**DATA EXTRACT**
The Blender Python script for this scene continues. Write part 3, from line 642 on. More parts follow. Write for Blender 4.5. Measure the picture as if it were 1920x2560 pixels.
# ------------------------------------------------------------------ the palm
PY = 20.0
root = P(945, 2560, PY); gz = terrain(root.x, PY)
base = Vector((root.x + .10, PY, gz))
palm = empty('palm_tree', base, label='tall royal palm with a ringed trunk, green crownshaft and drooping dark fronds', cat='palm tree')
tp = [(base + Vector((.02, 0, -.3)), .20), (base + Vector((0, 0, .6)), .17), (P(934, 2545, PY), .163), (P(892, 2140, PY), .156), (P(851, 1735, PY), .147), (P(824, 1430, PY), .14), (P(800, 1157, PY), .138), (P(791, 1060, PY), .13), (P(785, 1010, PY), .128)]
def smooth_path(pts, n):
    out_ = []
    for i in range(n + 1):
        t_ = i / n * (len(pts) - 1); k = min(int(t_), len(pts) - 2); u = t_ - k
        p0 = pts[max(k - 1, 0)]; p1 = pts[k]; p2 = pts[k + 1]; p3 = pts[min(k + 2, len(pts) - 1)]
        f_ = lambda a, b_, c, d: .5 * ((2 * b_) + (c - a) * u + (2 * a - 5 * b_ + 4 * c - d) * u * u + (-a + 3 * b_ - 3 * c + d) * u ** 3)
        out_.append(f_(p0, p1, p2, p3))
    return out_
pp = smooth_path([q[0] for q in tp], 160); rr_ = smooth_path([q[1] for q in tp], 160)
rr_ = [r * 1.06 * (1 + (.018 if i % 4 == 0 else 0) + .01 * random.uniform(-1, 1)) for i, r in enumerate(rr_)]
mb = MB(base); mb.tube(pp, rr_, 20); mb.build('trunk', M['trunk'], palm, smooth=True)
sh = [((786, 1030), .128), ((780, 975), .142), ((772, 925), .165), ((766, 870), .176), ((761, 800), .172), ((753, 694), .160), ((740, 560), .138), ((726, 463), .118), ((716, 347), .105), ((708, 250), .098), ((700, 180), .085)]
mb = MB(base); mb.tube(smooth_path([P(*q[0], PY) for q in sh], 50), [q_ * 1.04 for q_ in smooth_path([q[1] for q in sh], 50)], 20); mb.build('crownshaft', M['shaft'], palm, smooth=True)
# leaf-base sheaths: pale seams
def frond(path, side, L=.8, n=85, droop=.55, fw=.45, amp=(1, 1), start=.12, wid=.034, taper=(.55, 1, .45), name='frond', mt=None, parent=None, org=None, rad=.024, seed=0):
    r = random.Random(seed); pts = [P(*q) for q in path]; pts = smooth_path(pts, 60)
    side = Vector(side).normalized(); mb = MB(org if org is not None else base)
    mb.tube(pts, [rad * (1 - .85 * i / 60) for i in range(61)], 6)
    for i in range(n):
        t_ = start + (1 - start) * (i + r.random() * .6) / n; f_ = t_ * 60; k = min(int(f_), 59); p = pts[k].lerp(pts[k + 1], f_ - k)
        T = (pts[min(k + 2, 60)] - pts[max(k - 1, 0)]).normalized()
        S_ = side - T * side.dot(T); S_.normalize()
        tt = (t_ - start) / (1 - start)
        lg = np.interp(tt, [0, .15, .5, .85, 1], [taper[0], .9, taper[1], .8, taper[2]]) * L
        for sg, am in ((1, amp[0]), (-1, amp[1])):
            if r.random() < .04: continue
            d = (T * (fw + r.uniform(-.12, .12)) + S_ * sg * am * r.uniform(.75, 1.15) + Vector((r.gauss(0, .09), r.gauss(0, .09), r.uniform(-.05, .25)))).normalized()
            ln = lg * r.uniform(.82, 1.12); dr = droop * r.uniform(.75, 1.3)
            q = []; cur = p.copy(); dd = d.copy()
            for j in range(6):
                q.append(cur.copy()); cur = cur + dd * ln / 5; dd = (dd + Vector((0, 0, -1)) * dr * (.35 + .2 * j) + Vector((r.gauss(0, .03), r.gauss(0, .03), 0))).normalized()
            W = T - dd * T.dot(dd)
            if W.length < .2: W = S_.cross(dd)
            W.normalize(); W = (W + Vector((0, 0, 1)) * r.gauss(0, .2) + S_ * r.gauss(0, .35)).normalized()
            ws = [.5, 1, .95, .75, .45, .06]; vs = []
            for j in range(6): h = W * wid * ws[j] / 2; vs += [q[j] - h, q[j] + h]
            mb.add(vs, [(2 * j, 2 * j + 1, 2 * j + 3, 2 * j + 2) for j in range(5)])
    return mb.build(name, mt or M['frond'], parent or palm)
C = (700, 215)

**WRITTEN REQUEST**
Of all the lines in the listing above, how many contain the word "normalized"? Answer with the number alone.

**THE RESULT**
5